The study, sponsored by the newspaper, its parent company Knight-Ridder and USA Today, shows a recount of Miami-Dade County undervotes — or punch card ballots on which machines could not read a vote for president — would not have given Gore enough votes to overtake Bush's win of the presidency when combined with recount results in Volusia, Broward and Palm Beach Counties. 

"There were many people who expected there was a bonanza of votes here for Al Gore, and it turns out there was not," Herald executive editor Martin Baron said Sunday. 

Responding to the news, President Bush told reporters Wednesday as he met with his Cabinet, "Hopefully all the focus on the past is over with. It's time to move forward." 

"We've never thought it's been in doubt," White House spokesman Ari Fleischer said. "The overwhelming majority of the American people have moved on. This election has been resolved a long time ago." 

A review of 10,644 uncounted ballots in Miami-Dade County found that while 1,555 Miami-Dade ballots were marked in a manner that might be interpreted as a vote for Gore, an additional 1,506 bore some kind of marking that might be interpreted as a vote for George W. Bush. This showed Gore would have gained no more than 49 votes if the recount he requested had taken place. 

The Herald used broad liberal standards, including counting every dimple, pinprick and hanging chad identified in the section for presidential votes on the ballots. 

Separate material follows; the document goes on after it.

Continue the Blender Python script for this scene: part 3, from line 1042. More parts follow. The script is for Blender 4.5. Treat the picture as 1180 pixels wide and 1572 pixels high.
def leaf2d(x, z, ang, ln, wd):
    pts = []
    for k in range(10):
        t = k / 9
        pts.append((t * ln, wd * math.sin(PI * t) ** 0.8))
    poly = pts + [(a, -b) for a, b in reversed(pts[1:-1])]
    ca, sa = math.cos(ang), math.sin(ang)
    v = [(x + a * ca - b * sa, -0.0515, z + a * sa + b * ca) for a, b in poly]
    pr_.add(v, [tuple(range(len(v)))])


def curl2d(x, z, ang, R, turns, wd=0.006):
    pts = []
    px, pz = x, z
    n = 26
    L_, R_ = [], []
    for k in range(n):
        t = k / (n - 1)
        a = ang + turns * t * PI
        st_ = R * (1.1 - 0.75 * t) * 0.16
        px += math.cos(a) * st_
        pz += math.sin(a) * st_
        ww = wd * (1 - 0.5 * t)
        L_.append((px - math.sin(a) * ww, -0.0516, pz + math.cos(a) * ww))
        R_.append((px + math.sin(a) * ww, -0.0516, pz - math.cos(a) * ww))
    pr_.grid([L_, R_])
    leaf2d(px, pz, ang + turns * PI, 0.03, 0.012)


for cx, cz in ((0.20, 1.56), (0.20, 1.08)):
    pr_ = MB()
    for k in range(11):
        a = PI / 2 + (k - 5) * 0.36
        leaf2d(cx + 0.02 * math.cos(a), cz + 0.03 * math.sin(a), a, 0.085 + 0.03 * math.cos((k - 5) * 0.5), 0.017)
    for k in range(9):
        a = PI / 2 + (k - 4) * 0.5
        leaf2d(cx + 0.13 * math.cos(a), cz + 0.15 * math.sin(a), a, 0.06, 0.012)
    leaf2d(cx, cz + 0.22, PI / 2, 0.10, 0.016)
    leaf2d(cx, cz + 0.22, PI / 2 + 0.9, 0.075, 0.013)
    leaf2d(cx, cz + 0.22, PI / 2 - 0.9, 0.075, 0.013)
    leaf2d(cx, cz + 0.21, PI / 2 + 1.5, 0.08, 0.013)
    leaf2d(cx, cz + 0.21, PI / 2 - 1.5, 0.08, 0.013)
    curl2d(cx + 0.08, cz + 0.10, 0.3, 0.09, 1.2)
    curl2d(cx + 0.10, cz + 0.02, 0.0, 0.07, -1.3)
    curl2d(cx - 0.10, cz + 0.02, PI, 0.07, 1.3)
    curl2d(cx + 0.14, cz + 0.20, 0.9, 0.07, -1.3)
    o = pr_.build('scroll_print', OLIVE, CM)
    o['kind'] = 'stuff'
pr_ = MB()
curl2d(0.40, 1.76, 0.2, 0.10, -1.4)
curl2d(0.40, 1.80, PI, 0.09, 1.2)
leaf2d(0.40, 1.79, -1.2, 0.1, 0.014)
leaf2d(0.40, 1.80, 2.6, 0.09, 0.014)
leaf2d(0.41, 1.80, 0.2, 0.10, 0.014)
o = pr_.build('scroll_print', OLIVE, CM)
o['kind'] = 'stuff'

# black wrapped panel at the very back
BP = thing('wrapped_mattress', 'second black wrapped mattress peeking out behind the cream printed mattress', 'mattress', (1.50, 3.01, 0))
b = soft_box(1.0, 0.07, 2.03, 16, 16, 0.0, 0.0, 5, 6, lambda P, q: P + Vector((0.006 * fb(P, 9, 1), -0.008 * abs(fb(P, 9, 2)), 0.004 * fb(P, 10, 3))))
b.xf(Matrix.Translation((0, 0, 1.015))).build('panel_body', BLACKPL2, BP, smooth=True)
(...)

No markings for president were found on 4,892 ballots, and 2,058 ballots bore markings in spaces that had been assigned to no candidate. One hundred and six ballots bore markings for other candidates, and an additional 527 ballots were deemed to have markings for more than one presidential candidate. 

The pivotal decision to reject any late-arriving vote recounts was made by Florida Secretary of State Katherine Harris, co-chair of the Bush campaign in Florida. Only Volusia County had completed its recount by Harris' deadline, resulting in 98 net votes for Gore. When she announced those totals, Bush led by 300 votes, and on Nov. 17, after overseas ballots were counted, she certified Bush's victory margin of 930 votes. 

In the three counties whose results Harris would not accept, recount results would have given Gore 790 net votes — 567 from Broward, 174 from Palm Beach and 49 from Miami-Dade. Based on these results, Bush still would have likely been the victor by 140 votes if Harris had revised her initial certification when recounts came in from the three other counties — thus saving the nation weeks of legal turmoil. 

Republicans said the Herald's results indicated that Bush was always the legitimate winner. 

"President Bush was lawfully elected on Election Day. He won after the first statewide machine recount," said Mark Wallace, a Miami lawyer for the Republican Party. "He won after the manual recount, and he won at the conclusion of all the litigation." 

Democrats said the review shows neither side could have known how the recounts would turn out. 

"This underscores how unpredictable the whole recount strategy was, on both sides," said Doug Hattaway, former Gore campaign spokesman. "This shows Bush's tactics of delaying and blocking vote counts didn't really benefit him." 

The Herald and Knight Ridder retained public accounting firm BDO Seidman to conduct the inspection, which took more than 80 hours spread over nearly three weeks. 

A research firm hired by several news organizations, including The Associated Press, The Washington Post, and The New York Times, is also reviewing 180,000 Florida ballots that did not register a vote for president during machine counts. 

The Palm Beach Post previously released the results of its own review of 10,600 Miami-Dade undervotes. In that count, the Post found Bush gained six more votes than Gore. 

The Post, which used a more restrictive standard than the Herald, concluded that Bush would have gained 251 votes and Gore would have gained 245 votes. No overvotes, or ballots where machines detected more than one presidential vote, were counted. 

The certified results in Miami-Dade were 328,808 votes for Gore and 289,533 for Bush, according to the Florida secretary of state's office. Statewide, Bush won Florida by 537 votes out of about 6 million cast.